Under the RPAA, businesses undergoing PSP registration must safeguard client funds using segregated trust accounts or equivalent protections. Setting up these structures often involves additional legal and banking costs.
#FX and Cross-Border Transaction Costs
For MSBs offering foreign exchange or international transfers, operational costs include FX spreads, banking fees, and integrations with payment networks such as SWIFT or ACH. While not licensing fees, they directly impact profitability.
#Insurance and Financial Stability
Although Canada does not impose strict capital requirements for MSBs, PSPs may need to demonstrate financial resilience. Insurance policies such as cyber liability or fraud protection can cost between $5,000 and $20,000 annually.
#Estimating the Real Cost of Entry
Despite the absence of upfront fees, launching a regulated fintech business in Canada requires significant investment.
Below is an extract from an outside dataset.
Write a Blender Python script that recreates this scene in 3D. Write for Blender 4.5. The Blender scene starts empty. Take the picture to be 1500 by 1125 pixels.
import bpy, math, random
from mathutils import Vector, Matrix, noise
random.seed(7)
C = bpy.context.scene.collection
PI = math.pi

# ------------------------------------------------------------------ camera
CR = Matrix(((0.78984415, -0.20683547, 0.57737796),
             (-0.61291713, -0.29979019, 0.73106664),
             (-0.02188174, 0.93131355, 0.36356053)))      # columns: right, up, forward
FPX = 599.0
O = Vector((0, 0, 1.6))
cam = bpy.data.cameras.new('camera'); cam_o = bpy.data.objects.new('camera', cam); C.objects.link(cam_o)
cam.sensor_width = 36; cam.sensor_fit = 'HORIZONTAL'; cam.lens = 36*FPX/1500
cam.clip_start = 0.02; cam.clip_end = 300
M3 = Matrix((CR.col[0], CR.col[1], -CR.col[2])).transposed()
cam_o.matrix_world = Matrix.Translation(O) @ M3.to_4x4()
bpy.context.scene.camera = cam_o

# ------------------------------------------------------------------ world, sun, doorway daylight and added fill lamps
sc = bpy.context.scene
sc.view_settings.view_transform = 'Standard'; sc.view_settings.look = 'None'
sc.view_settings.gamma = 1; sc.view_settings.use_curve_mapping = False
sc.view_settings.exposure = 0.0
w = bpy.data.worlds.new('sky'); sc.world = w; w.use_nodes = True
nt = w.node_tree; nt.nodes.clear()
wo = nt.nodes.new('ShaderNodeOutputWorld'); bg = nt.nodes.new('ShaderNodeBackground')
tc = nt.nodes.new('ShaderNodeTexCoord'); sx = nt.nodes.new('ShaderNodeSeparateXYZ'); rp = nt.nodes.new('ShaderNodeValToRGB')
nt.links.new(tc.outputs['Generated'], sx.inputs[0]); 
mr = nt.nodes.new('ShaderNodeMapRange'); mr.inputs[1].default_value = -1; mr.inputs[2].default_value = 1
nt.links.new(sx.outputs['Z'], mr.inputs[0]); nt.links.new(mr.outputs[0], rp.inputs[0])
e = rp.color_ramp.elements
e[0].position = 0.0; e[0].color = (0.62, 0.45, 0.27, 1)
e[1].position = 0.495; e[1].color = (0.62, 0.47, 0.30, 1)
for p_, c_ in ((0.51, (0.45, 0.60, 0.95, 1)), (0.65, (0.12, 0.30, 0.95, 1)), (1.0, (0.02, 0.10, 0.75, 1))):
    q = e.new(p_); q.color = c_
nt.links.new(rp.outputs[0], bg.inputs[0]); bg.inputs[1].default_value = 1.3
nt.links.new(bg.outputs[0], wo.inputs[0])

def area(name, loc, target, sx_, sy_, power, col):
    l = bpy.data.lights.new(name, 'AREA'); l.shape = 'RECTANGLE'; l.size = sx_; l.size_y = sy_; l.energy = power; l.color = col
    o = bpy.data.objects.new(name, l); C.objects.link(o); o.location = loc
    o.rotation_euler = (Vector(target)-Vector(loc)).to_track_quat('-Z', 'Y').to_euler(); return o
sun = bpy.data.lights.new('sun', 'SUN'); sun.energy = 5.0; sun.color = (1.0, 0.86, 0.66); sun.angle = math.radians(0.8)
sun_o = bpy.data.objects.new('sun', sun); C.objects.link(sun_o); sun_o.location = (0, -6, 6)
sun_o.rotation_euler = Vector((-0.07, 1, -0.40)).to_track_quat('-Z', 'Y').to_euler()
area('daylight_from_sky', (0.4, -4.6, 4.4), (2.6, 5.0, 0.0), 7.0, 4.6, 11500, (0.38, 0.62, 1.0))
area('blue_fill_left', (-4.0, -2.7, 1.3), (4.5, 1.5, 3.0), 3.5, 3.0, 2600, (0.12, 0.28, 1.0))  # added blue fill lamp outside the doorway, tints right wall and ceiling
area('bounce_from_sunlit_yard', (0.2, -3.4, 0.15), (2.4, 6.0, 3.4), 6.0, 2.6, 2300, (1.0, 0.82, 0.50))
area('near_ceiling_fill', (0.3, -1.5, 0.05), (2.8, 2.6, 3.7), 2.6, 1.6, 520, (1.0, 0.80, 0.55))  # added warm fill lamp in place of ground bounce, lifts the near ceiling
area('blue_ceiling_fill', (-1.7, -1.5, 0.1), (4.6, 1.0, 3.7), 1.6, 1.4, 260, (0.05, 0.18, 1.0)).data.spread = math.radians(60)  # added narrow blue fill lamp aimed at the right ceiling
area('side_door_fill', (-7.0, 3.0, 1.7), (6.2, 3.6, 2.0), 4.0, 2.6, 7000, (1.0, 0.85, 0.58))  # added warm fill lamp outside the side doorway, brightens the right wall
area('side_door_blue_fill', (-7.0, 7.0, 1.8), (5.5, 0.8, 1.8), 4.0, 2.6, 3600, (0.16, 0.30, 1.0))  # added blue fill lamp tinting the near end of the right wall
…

Industry estimates suggest that companies completing MSB registration may spend between $40,000 and $100,000 in their first year when accounting for legal, compliance, and operational costs.
For PSPs, total expenses are still evolving under the RPAA, but they are expected to be similar or higher due to additional safeguarding and oversight requirements.
The key takeaway: the real cost of licensing extends far beyond registration. Compliance systems, staffing, legal support, and banking infrastructure represent the majority of expenses. Careful planning is essential to avoid unexpected financial burdens.